Although MILLIONS of people visit this site everyday, sometimes 8 or 10 times each day, I have come to realize the following:
1. No one has E-mailed me. No comments, questions, and not a single suggestion, even just to tell me to Shut Up.
B. Only one person has signed my guest book, and incase you are retarded that person was I.
IV. This joke with the 1, B, Roman numeral has been done more than a $2.00 whore.
In light of this epiphany, and because of the fact that the functionality of this page depends highly on user input, I have decided to take drastic measures. Left with no other alternative, I have been forced to watch Dances With Wolves. That's right, I have more than 70 premium movie channels, but there is nothing else on so I'm forced to watch Kevin Costner, or as I call him "Gambles With Career". Seriously, did you see Waterworld?
I know that someday when I'm long dead I will most likely be praised for my bravery. After all it's not easy to watch one of these "white America should feel guilty for the atrocities inflicted by our ancestors upon an obviously morally superior race" movies. Do not marvel at my heroic deed however, for I am merely an Icon representing the hundreds of people who gallantly traversed the perils of watching Dances With Wolves.
I am not even one of the brave few who courageously viewed this movie within the inescapable confines of the movie theater. I have the luxury simply changing the channel. Imagine the horror those poor unsuspecting movie goers must have felt as the shame of their heritage was prominently displayed on the big screen. Some surely went mad; others simply threw themselves down the steps in a desperate attempt to end their lives. Those who survived were never the same.
I, on the other hand, have already changed the channel.

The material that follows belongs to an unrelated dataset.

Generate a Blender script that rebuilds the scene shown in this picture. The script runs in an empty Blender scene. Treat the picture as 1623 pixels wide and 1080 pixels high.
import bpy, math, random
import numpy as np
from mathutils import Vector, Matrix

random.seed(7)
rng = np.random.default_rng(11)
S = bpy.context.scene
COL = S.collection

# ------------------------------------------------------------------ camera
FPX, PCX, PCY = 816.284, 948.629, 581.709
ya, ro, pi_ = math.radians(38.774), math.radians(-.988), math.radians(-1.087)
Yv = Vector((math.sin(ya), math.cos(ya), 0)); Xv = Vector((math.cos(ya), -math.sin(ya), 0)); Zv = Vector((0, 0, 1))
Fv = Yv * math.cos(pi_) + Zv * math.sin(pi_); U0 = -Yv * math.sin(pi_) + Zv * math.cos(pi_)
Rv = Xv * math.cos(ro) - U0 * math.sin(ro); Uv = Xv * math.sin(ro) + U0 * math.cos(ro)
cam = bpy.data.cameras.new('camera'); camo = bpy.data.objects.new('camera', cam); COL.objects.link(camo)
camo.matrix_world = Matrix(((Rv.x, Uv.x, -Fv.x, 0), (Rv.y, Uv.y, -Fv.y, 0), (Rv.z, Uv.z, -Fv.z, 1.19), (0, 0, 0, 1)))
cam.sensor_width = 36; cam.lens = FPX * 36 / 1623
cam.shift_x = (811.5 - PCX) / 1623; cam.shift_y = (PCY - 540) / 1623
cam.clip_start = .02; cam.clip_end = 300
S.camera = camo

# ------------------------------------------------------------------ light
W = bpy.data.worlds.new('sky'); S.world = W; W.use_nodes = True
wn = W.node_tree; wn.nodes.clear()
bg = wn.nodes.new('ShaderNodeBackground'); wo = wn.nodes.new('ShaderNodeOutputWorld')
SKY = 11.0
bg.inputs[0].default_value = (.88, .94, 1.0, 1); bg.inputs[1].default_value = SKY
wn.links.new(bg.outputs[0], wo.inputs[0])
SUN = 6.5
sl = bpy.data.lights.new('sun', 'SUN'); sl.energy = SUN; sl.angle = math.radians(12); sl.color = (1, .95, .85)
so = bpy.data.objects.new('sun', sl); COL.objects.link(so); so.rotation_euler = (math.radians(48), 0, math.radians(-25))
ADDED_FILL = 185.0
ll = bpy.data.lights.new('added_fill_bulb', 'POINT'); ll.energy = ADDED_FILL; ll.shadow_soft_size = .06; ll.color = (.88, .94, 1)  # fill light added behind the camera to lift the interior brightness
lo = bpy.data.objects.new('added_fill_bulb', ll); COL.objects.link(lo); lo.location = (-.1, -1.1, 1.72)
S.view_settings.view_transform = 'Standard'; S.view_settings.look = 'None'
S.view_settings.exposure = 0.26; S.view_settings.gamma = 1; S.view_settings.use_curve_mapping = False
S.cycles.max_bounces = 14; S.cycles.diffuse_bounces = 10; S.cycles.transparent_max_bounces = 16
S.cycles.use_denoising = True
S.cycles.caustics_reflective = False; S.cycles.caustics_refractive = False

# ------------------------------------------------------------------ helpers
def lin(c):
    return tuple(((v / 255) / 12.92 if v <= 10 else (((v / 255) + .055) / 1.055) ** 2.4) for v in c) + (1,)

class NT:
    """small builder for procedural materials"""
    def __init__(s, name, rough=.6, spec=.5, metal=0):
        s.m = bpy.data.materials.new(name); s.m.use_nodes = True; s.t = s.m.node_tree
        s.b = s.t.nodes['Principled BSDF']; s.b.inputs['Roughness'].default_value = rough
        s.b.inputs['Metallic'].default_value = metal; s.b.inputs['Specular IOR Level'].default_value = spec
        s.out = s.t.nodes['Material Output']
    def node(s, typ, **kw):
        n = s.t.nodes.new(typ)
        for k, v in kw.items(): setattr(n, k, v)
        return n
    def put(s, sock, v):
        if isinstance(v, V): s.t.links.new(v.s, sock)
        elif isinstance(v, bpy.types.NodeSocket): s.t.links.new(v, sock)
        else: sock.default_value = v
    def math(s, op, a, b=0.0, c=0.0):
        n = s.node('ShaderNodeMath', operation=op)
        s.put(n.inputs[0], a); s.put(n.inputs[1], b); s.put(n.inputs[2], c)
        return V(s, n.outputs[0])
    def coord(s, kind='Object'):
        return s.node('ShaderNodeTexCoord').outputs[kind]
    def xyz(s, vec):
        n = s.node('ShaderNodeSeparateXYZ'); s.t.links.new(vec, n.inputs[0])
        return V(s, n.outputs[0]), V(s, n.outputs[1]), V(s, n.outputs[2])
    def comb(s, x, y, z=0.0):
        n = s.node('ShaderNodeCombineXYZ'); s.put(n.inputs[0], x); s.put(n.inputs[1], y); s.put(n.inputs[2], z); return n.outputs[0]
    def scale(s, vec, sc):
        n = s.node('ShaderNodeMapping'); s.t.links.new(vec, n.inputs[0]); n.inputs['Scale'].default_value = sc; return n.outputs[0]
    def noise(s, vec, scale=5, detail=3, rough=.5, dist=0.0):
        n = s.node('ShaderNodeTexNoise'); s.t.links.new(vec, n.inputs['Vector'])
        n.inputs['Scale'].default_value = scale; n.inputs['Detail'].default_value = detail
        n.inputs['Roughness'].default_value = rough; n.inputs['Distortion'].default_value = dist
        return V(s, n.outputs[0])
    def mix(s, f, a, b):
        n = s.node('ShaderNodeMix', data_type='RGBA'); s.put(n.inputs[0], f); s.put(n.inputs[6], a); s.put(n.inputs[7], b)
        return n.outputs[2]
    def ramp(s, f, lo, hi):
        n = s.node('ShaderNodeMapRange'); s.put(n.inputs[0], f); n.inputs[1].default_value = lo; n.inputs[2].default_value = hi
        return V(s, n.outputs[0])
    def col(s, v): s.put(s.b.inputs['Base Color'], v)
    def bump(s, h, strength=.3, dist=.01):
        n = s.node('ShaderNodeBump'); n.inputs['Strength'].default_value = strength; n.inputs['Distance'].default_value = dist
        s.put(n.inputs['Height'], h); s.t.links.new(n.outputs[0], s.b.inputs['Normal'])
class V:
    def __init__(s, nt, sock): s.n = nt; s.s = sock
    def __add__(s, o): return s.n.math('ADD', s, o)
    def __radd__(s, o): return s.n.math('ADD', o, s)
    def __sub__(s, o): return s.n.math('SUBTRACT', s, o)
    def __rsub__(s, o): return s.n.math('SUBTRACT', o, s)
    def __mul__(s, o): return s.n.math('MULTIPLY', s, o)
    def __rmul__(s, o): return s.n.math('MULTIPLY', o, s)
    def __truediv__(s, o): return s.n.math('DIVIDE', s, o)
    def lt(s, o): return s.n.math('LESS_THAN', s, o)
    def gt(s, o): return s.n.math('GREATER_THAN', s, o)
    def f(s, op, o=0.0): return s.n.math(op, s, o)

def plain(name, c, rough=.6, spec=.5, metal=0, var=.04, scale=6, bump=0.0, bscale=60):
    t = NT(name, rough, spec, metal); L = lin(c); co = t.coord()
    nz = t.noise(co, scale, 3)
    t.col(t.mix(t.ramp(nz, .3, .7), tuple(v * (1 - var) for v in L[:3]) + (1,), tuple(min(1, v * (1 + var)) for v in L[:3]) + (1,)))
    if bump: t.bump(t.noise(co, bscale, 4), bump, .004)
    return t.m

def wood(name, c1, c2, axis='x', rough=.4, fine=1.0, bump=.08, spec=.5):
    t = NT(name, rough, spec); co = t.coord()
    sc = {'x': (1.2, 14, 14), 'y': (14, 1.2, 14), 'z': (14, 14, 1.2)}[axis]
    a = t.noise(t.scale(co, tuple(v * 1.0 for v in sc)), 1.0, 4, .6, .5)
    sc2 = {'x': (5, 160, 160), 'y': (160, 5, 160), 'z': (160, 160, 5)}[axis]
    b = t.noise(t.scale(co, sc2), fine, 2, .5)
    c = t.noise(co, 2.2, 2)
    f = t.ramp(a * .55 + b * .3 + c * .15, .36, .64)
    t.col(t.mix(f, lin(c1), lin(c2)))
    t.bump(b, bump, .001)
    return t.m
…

I am now watching Judge Dredd, a movie that has virtually no social message. Oh sure you could say the message is "don't let law enforcement get too powerful", but if you did everyone would just say that you were stupid.
Getting back to the point of this article, watching Dances With Wolves, while it may be brave, really doesn't help the content of this web site. So let me now make my real solution clear. If I don't start getting some suggestions I will be forced to supplement this site with "Blogs". That's right, I'm going to become like a billion other assholes on the Internet, and keep a web log, otherwise known as a "Blog".
It wont be like most blogs however, I'm not going to tell you all about what's going on in my life, and all that personal blather. I will however update this site roughly once a week with more pointless ramblings like this one. So I urge you, send me an Email, or sign my guest book, or hack the site and spray paint your suggestion over my main page. Whatever you do, please don't leave me here in Blog Hell.